## Data extracted from a collection
══════════════════════════════
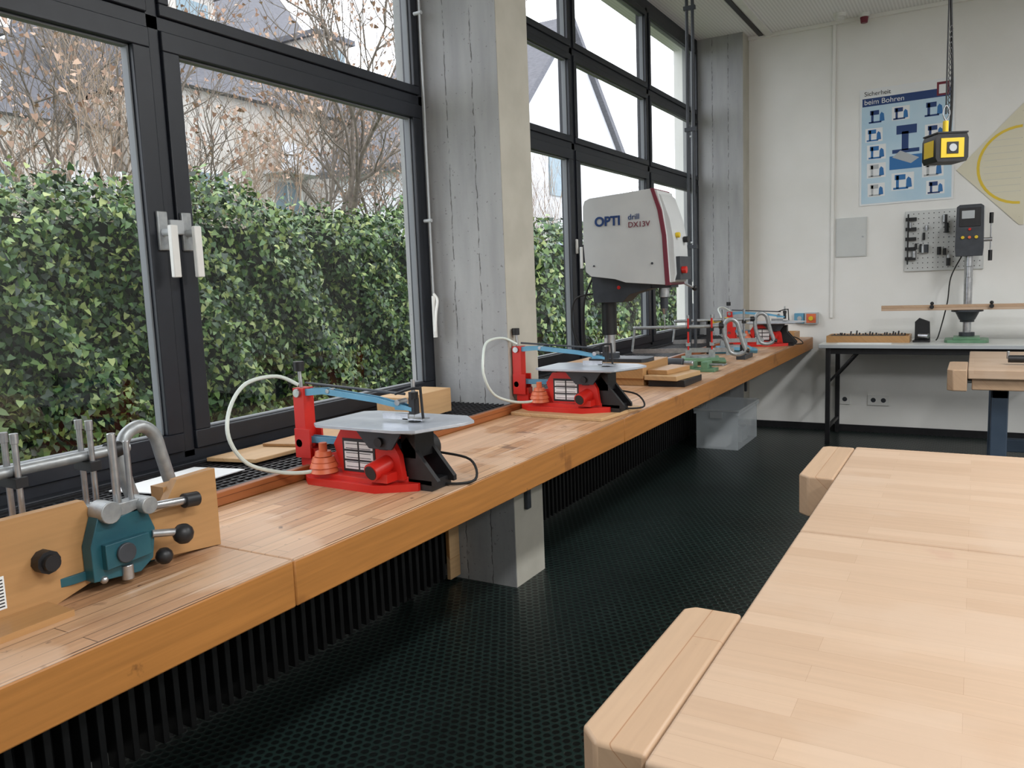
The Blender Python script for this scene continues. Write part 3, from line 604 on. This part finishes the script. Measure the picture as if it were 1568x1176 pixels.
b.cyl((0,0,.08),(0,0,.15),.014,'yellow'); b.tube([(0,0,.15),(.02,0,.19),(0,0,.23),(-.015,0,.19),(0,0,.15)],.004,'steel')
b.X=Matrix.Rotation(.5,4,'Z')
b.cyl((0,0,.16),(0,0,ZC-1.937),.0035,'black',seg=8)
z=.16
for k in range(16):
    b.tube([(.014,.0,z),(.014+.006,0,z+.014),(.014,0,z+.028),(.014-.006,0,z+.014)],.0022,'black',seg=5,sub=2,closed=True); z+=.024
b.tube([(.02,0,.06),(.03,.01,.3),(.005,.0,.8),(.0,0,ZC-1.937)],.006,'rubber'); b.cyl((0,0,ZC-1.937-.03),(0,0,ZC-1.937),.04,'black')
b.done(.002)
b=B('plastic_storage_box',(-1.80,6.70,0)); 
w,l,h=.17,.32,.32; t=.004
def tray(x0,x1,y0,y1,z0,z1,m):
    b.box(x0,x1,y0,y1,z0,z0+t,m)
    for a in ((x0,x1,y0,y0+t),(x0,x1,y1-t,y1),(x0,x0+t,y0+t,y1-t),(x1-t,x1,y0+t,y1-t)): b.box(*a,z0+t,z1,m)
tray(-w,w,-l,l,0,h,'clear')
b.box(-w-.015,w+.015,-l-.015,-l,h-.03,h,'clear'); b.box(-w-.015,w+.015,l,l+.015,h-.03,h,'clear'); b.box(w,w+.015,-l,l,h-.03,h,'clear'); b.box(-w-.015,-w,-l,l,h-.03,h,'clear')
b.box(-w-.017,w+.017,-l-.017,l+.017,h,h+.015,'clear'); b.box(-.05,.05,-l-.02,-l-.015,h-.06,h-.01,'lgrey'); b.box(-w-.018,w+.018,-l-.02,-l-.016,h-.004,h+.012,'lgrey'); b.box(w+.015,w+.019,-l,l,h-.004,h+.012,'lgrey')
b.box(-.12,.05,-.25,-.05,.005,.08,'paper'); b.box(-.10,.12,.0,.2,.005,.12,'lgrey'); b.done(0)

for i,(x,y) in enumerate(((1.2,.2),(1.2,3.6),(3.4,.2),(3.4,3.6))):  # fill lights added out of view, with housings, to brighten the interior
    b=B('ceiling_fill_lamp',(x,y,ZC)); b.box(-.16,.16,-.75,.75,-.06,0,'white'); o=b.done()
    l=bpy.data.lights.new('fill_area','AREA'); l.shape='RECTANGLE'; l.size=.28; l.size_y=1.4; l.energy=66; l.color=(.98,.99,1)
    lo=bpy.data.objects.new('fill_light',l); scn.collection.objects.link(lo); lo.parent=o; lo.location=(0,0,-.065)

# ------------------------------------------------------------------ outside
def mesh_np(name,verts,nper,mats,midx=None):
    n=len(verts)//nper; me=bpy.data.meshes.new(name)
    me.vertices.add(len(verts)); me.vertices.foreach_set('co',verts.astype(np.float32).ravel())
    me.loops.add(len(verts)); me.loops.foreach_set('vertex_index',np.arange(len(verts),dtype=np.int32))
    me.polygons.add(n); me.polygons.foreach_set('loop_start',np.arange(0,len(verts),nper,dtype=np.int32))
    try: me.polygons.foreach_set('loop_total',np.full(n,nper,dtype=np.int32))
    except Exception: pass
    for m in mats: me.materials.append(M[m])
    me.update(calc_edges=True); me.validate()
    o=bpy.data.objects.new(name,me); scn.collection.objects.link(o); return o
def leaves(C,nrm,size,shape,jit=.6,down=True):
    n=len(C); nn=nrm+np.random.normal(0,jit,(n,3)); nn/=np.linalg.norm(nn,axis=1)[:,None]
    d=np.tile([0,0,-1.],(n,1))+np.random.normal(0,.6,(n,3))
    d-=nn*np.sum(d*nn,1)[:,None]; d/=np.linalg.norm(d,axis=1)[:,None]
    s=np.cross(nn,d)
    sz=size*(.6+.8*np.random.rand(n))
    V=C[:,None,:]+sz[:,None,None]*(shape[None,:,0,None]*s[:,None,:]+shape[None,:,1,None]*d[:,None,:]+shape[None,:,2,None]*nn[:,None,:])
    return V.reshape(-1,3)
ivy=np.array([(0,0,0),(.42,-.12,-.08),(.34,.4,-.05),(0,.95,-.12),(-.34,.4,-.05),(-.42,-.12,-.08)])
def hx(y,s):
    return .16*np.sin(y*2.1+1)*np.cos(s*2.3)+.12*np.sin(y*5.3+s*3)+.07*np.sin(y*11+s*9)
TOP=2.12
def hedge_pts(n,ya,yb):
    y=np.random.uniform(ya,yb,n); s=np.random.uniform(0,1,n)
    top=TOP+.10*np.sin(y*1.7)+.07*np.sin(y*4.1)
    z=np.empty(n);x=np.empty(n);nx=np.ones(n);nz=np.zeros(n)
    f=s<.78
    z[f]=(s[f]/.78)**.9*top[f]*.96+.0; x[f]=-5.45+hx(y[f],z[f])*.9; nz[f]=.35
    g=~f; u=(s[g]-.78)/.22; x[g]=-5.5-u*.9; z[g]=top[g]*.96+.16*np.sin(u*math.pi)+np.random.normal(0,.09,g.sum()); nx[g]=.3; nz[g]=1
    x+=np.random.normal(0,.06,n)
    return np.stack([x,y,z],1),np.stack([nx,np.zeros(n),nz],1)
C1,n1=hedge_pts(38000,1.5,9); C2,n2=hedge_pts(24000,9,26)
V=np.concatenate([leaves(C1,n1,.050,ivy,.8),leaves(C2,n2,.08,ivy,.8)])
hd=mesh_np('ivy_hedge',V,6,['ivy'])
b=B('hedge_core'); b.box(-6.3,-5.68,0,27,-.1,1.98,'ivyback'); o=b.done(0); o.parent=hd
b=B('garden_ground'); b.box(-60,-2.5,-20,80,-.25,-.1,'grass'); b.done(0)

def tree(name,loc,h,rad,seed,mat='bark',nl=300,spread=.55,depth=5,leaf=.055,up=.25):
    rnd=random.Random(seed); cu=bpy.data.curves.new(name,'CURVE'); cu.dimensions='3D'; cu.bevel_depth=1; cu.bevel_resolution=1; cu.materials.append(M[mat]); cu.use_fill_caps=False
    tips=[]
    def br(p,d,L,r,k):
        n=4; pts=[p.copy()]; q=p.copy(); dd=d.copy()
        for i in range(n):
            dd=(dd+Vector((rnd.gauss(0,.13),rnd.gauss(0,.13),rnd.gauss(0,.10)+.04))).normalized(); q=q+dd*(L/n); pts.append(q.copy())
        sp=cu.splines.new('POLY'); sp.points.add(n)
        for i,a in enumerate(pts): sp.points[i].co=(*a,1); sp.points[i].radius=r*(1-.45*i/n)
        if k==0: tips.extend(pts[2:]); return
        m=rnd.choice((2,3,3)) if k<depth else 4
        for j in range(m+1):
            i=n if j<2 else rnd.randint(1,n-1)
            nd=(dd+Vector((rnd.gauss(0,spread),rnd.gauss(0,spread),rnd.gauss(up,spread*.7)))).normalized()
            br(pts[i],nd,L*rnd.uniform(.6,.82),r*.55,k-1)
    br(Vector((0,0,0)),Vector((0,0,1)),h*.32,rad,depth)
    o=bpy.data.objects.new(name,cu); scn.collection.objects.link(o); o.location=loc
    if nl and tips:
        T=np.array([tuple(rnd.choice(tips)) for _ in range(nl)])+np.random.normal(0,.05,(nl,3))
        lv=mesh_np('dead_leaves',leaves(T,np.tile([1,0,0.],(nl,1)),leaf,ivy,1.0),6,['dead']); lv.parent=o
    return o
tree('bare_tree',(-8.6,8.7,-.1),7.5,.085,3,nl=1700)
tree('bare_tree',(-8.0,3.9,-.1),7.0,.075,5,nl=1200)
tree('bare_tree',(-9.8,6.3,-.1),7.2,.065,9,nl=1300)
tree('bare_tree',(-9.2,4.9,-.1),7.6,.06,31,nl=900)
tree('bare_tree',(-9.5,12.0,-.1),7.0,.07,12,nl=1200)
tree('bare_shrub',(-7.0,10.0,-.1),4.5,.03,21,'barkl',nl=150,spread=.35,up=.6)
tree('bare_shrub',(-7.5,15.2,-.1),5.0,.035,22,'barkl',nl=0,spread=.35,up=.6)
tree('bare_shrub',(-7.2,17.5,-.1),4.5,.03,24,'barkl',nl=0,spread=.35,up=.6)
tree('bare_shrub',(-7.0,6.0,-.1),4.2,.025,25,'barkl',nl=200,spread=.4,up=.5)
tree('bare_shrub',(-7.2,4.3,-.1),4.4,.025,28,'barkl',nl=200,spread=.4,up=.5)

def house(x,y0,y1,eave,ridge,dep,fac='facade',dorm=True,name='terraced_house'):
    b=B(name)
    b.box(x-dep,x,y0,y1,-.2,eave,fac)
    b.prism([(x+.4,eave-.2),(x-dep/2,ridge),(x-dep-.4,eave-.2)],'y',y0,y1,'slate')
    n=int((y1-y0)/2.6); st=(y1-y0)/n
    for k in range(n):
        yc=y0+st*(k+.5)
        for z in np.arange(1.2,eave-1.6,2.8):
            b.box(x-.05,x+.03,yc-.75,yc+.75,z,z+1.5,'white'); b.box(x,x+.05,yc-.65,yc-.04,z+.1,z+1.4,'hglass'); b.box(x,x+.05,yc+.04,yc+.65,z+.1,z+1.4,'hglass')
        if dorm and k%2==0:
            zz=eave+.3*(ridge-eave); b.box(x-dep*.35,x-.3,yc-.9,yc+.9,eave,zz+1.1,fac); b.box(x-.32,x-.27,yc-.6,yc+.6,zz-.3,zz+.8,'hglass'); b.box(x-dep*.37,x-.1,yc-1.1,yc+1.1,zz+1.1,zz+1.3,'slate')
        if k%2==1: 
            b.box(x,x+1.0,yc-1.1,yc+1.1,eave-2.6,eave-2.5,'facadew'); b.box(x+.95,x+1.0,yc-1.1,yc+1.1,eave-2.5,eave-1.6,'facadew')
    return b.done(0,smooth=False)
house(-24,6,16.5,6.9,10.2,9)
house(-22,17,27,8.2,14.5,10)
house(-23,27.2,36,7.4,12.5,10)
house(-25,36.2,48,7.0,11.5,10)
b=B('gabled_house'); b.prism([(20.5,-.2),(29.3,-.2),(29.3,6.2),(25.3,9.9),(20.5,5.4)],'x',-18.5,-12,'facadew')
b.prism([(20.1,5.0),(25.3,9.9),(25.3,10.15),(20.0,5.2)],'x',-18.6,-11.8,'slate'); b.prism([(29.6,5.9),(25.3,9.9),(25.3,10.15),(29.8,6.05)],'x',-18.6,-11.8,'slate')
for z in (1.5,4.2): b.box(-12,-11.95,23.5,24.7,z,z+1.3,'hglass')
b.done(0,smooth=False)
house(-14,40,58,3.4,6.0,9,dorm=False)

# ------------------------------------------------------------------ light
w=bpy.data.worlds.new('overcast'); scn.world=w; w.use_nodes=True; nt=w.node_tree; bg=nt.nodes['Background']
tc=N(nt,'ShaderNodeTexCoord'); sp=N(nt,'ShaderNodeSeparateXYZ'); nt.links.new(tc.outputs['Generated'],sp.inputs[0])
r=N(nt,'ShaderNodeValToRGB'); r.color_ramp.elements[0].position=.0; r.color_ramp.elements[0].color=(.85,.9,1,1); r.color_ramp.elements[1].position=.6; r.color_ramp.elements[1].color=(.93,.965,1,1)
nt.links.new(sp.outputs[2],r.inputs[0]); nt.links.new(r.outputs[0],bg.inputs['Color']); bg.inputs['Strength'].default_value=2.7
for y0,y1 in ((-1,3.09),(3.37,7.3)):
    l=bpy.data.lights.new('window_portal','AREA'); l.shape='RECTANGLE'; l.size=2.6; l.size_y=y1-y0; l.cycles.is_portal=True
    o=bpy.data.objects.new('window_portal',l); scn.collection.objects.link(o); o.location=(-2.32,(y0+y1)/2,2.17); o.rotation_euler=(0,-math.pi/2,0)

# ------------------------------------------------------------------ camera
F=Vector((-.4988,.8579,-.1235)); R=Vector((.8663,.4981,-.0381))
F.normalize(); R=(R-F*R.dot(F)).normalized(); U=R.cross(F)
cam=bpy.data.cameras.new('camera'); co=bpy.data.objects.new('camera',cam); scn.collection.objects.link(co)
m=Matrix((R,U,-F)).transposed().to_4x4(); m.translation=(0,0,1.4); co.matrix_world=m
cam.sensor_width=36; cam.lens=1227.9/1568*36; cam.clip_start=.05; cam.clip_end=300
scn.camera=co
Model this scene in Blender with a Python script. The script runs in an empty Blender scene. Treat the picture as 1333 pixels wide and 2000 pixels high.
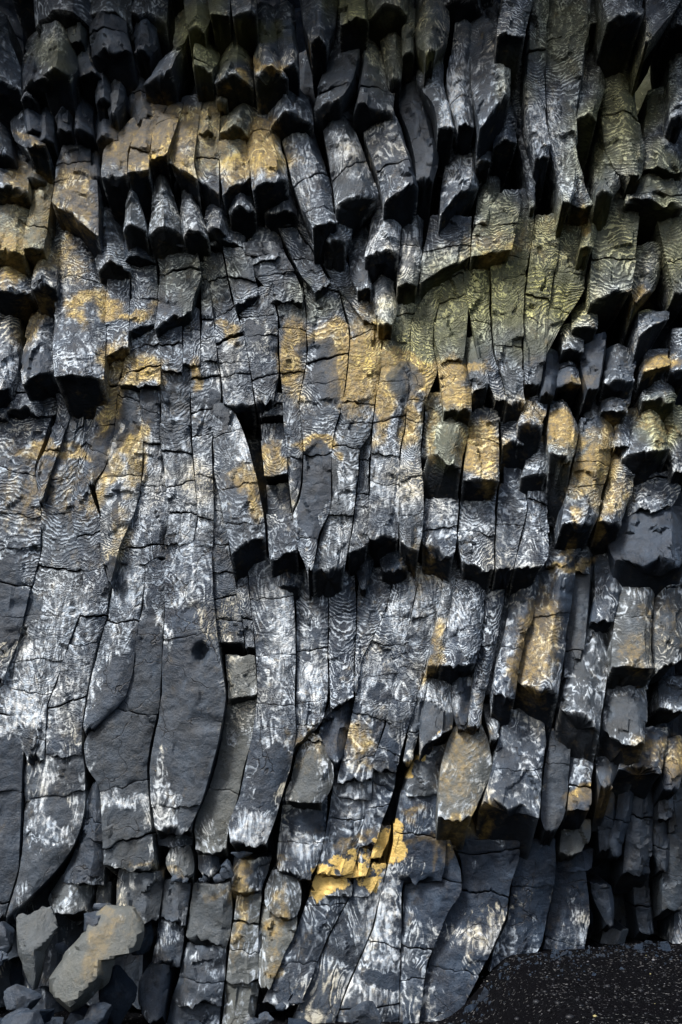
══════════════════════════════
## Problem
Give the number of lines in the listing above that hold the string "empty", with nothing else.

## Answer to this exercise
2